WHAT YOU WILL DO:
Line by line, reproduce exactly the beginning of the listing below, ending with the line that contains "C = scn.collection" and adding nothing.

SUPPLIED DATA:
______________________________

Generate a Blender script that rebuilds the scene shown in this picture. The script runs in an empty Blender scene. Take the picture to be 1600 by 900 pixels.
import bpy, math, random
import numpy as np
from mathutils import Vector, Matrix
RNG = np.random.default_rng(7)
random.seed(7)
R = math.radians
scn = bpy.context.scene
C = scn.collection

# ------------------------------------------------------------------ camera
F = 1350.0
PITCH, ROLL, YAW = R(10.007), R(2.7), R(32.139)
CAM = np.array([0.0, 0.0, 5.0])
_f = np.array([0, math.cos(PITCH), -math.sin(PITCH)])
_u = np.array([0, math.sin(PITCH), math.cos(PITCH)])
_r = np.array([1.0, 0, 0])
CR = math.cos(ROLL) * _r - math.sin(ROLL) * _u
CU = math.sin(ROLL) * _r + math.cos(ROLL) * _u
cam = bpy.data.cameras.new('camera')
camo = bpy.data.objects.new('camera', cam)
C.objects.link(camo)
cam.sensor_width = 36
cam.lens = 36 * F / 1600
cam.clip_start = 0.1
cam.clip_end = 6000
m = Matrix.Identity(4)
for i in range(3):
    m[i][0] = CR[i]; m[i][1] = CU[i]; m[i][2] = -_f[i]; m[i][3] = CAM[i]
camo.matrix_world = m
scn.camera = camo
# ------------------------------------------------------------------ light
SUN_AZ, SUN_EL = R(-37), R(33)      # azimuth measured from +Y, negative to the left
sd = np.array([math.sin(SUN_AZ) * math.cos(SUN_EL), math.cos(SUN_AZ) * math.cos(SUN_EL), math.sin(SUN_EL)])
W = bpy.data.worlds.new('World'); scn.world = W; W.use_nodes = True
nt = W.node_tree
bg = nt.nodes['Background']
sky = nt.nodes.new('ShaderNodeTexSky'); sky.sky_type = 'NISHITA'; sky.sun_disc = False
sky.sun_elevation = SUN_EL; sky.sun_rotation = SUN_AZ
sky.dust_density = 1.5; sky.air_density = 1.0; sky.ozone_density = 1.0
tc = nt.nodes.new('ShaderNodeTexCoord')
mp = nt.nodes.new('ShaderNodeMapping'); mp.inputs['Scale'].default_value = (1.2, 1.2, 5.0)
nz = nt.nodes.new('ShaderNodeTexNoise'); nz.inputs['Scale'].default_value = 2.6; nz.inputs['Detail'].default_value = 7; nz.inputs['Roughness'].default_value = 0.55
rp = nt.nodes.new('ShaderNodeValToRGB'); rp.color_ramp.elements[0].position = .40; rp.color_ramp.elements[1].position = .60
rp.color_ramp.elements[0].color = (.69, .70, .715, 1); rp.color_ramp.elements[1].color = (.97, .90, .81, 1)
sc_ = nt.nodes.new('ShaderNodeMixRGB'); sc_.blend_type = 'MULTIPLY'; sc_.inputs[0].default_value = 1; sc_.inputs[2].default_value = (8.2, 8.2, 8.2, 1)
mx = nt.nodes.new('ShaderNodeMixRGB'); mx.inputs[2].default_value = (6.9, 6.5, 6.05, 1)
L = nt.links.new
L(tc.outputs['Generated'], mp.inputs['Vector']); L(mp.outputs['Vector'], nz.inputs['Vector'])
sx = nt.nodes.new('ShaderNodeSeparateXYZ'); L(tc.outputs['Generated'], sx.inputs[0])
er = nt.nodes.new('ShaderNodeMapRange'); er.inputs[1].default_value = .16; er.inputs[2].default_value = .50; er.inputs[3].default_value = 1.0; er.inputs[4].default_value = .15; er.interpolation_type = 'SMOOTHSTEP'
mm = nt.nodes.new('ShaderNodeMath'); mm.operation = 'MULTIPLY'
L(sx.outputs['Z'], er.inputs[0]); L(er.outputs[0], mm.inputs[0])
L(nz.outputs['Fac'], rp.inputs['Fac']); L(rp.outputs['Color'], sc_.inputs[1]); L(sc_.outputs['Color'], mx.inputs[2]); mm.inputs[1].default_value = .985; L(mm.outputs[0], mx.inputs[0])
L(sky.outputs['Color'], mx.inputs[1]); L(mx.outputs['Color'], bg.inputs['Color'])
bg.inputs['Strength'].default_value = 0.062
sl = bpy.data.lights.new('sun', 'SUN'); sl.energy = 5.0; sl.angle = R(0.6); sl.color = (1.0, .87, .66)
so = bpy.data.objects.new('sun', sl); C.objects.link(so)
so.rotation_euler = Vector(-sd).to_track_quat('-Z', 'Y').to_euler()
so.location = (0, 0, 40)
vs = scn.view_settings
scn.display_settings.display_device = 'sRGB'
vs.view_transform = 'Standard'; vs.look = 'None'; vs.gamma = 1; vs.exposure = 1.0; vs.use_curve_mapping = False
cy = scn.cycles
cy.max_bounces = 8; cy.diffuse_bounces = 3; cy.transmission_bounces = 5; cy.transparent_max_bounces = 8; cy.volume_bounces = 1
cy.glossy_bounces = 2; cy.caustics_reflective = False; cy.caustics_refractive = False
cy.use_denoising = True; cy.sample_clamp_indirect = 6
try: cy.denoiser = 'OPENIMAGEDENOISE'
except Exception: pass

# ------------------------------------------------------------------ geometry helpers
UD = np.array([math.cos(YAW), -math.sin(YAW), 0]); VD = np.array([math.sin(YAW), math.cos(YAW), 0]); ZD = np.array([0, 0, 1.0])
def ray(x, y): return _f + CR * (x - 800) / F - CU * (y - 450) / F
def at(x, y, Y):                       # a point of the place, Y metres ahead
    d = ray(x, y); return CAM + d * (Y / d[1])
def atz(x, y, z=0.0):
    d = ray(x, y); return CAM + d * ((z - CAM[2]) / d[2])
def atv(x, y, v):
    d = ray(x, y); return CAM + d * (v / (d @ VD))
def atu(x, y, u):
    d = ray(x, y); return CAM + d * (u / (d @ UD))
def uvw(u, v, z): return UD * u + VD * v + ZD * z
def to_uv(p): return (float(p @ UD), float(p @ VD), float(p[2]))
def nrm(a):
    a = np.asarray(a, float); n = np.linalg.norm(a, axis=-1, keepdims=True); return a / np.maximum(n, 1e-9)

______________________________

ANSWER TO THE EXERCISE:
Generate a Blender script that rebuilds the scene shown in this picture. The script runs in an empty Blender scene. Take the picture to be 1600 by 900 pixels.
import bpy, math, random
import numpy as np
from mathutils import Vector, Matrix
RNG = np.random.default_rng(7)
random.seed(7)
R = math.radians
scn = bpy.context.scene
C = scn.collection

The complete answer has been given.